De Blasio flew home Sunday morning from the campaign trail after making a four-hour drive from Iowa to Chicago. He immediately went to inspect the ConEd equipment that caused a domino effect and cut power to six of the utility's sectors or neighborhoods.

The mayor said at a news conference Sunday afternoon in Manhattan that one thing he knows is that "this was not a cyber attack and this was not an act of physical terrorism."

He said the cause of the circuit malfunction remains under investigation.

ConEd President Timothy Crawley said it is still unclear why the circuit feeder malfunctioned. The power grid was not overloaded, he added, nor was it a question of the equipment's age.
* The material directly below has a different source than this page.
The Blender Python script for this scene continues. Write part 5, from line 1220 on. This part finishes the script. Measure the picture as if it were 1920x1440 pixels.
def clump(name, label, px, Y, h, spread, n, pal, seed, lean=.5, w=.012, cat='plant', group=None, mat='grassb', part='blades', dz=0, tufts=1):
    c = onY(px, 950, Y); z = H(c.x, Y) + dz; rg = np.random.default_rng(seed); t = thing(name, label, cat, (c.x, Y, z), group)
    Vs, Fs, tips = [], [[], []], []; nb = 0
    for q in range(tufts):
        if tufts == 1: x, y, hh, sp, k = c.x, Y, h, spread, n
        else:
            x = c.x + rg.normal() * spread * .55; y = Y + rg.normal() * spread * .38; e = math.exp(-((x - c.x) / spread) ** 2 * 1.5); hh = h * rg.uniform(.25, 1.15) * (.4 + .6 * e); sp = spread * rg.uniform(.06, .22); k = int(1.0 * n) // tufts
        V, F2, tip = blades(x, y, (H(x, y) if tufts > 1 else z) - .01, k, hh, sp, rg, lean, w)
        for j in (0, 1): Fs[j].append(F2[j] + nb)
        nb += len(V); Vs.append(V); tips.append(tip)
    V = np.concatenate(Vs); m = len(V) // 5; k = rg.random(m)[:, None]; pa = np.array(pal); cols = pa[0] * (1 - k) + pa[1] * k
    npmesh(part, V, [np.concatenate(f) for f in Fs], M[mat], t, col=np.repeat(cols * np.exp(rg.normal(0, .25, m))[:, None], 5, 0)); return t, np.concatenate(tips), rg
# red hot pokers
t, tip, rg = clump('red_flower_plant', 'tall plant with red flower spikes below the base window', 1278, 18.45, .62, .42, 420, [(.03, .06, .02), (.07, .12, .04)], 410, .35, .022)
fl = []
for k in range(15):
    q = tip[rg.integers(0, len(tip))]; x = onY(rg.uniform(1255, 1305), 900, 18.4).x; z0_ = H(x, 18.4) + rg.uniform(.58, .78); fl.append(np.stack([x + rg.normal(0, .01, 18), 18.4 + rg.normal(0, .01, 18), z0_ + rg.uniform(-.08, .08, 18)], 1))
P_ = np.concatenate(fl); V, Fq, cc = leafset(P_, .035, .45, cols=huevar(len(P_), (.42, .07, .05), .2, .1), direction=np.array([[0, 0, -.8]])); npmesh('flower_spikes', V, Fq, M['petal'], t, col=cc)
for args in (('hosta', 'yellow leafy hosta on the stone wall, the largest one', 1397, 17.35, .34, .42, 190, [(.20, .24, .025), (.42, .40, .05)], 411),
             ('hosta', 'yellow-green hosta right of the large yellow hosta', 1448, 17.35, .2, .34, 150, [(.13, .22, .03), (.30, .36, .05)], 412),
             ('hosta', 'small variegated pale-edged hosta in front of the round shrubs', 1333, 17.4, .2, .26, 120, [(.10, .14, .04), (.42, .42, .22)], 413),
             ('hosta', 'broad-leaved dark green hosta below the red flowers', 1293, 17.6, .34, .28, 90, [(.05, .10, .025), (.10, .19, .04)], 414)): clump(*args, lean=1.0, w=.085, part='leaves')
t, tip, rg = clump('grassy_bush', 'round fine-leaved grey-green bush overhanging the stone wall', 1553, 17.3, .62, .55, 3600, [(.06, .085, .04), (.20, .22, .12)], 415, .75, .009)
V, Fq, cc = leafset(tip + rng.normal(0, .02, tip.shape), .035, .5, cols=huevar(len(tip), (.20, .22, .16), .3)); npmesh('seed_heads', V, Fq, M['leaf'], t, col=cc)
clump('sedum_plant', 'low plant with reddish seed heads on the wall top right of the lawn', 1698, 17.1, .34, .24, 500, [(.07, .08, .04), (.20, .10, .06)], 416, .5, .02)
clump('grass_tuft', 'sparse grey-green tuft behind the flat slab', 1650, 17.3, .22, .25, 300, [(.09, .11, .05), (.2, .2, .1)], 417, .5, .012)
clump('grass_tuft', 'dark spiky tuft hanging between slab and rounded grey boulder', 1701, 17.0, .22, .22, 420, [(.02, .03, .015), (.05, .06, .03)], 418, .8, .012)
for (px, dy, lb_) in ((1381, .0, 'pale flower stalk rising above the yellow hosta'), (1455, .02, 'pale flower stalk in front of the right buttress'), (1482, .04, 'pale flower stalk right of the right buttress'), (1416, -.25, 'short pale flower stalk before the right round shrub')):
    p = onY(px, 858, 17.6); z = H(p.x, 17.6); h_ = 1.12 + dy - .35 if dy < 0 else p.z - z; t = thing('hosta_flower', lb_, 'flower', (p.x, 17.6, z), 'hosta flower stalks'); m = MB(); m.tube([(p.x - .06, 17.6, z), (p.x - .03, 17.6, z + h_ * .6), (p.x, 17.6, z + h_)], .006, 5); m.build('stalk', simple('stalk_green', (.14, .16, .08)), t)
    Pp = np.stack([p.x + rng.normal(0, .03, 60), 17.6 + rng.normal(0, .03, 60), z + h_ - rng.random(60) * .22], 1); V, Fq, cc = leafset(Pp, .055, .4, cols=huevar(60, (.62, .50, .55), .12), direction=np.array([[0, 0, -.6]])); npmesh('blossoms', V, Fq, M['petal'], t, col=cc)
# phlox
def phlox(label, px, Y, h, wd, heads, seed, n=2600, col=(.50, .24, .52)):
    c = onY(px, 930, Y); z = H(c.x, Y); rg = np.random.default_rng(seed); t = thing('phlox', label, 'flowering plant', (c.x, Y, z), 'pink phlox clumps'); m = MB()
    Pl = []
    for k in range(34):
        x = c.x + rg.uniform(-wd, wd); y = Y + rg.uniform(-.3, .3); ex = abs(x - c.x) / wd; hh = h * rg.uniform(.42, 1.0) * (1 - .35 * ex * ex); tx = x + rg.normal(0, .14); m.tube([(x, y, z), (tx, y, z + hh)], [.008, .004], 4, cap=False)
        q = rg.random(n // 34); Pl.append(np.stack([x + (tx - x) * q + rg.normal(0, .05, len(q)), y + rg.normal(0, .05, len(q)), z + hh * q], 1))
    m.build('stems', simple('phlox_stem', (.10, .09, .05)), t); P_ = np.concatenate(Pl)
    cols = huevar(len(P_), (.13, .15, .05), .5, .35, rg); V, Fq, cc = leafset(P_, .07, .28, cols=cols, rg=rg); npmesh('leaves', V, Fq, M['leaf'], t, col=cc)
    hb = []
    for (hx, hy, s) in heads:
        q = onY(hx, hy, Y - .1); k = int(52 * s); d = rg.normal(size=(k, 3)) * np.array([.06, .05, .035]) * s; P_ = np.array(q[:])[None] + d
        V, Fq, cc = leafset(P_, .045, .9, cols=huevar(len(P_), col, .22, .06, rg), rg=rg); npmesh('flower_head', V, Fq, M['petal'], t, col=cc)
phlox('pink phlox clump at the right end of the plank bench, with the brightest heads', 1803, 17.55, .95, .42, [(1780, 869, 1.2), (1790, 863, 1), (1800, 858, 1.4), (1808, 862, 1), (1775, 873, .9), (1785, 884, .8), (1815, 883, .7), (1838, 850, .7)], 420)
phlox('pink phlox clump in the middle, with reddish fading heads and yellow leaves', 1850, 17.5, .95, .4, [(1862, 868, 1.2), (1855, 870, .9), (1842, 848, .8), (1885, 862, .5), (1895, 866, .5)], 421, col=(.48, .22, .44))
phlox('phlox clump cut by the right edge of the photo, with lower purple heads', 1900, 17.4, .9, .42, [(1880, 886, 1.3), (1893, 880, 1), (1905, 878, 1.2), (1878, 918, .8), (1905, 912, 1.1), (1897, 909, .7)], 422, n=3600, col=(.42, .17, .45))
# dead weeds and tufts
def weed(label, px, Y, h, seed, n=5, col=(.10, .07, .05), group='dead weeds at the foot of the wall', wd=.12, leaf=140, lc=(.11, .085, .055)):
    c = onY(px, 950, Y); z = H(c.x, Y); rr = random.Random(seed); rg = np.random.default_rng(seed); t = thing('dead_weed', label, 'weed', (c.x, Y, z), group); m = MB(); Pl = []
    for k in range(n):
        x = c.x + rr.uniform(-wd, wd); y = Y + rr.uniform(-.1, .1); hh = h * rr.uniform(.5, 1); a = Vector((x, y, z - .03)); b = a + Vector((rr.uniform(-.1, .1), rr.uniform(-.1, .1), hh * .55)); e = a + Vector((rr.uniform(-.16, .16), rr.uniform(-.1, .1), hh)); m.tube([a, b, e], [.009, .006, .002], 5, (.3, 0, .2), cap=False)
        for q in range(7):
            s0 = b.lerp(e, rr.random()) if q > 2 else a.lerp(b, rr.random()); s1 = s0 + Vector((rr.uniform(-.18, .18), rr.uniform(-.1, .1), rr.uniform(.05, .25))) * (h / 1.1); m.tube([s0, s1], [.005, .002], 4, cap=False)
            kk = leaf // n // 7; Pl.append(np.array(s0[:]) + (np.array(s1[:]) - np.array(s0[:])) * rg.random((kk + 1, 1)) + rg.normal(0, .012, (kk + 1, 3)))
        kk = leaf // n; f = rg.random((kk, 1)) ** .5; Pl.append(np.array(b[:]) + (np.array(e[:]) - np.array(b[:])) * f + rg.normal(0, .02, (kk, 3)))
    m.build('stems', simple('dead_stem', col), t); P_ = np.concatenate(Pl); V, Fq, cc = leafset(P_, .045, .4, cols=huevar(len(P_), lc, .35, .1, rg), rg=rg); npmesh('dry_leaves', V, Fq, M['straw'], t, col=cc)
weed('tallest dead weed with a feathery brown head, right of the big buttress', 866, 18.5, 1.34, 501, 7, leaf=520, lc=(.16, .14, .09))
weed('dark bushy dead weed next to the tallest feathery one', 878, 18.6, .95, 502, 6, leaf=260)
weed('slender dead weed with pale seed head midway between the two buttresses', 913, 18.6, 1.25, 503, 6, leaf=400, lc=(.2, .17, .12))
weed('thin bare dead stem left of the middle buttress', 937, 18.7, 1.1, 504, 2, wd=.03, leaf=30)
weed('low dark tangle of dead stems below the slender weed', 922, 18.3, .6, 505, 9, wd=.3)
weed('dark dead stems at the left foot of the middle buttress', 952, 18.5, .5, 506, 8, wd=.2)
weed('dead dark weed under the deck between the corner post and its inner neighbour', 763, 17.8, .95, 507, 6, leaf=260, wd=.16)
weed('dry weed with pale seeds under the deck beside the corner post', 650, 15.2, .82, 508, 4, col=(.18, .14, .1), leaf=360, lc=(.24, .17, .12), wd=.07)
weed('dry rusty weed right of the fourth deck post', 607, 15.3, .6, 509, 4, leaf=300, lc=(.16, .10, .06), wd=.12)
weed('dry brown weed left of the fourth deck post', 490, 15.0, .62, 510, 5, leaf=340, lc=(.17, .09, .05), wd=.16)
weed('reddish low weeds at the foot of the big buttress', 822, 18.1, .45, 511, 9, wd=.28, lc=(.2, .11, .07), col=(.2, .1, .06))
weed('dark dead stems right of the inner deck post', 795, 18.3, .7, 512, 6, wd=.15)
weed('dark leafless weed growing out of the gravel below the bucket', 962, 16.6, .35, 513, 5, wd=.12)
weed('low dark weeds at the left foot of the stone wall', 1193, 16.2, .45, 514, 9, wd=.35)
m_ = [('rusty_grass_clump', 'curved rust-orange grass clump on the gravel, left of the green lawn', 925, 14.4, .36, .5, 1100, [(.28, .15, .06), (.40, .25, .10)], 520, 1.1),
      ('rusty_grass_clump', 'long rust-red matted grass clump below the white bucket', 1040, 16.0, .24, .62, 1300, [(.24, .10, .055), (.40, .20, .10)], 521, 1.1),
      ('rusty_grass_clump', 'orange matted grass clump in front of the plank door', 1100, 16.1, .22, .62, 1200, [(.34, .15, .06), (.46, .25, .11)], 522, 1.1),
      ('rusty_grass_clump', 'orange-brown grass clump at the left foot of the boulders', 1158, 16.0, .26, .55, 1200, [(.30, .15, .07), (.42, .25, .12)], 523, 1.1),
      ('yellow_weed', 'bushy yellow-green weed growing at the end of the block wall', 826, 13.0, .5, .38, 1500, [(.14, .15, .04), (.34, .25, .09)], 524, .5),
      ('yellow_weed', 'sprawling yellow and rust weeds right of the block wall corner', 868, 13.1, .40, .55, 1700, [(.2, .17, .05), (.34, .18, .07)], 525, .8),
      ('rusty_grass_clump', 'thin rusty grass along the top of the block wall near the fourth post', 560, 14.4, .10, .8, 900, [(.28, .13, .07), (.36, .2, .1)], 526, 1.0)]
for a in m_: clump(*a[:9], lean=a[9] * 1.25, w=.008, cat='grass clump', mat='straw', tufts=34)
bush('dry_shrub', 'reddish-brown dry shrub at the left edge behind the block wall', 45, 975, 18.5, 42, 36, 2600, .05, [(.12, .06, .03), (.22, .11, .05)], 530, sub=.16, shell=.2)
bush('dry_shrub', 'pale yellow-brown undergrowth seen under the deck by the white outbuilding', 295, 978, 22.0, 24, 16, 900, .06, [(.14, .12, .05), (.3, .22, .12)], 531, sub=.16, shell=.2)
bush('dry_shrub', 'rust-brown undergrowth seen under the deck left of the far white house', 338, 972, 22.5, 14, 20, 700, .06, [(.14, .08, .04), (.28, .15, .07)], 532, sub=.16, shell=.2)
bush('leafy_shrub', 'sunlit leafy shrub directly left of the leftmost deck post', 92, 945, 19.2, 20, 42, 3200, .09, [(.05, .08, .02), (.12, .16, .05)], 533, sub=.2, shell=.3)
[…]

While "we sincerely regret the disruption," he said, "we think the grid is sound."

It was the first widespread power outage in New York City since 2006, when a blackout started in the borough of Queens and lasted for 90 minutes. The last citywide blackout occurred in 2003 and was part of a major power outage that affected the entire Northeast corridor.

De Blasio was asked several times if he had any regrets about being out of the city during the emergency.

"I want people to understand that with this job and any public CEO today, you have to take charge wherever you are and I did that," de Blasio said.

He said once he learned the power outage and its root cause was not going to be solved immediately, he made arrangements to return to New York.

De Blasio held a news conference in Iowa Saturday night, saying he has been in constant communication with emergency officials in the city. He decided to stay in the Midwest instead of immediately traveling to midtown, leaving himself open to criticism from Cuomo, a fellow Democrat.

"It was knowing that it was going to take quite a while to get back, so I was going to have to provide guidance wherever I was, which is what any leader has to do...," the mayor said Sunday.

Earlier Sunday, de Blasio defended himself on national TV.

"When you're a mayor or a governor you're going to travel for a variety of reasons. The important thing is to have the hand on the wheel, make sure things are moving effectively and communicate to people. Even from where I was, I was able to do that right away with the people of New York City," de Blasio said on CNN's "State of the Union" while he was still in Chicago waiting to fly home.

But Cuomo said Saturday night that he can count "on my fingers" the number of trips he's taken outside the state during his eight years as governor.

"I'm not going to second-guess anyone, either," Cuomo said. "I do my job the way I think I should do my job and I leave it to others to do the same."

While de Blasio was in Iowa, Cuomo hit the darkened streets of the city expressing outrage over the outage and demanding ConEd get to the bottom of it.

Cuomo and de Blasio's not-so-cozy relationship dates back to when the mayor was first elected in 2013 and proposed a tax on wealthy individuals to pay for pre-kindergarten in all five boroughs. Cuomo publicly ripped the plan, arguing it would prompt wealthy people to flee the city.

In 2015, the relationship soured even more when during a blizzard the governor, who controls the agency that operates the city's trains and buses, ordered a shutdown of the subway system without consulting the mayor.

The rift became so pronounced that Hillary Clinton joked about it during her failed run for president in 2016 in remarks during the Al Smith Dinner in New York, an annual white-tie fundraiser for Catholic charities that brings partisan rivals together.

“Your Eminence, you do deserve great credit for bringing together two people who have been at each other’s throats, mortal enemies, bitter foes," Clinton said in her speech to Cardinal Timothy Dolan, head of the New York Archdiocese. "I’ve got to ask: How did you get the Governor and Mayor here together tonight?”

Following Saturday's blackout, both Cuomo and de Blasio agreed on two things: that first responders, city officials and New Yorkers, in general, did a great job preventing the outage from becoming dangerous and chaotic, and that an investigation needs to be launched to determine how to prevent a repeat in the future.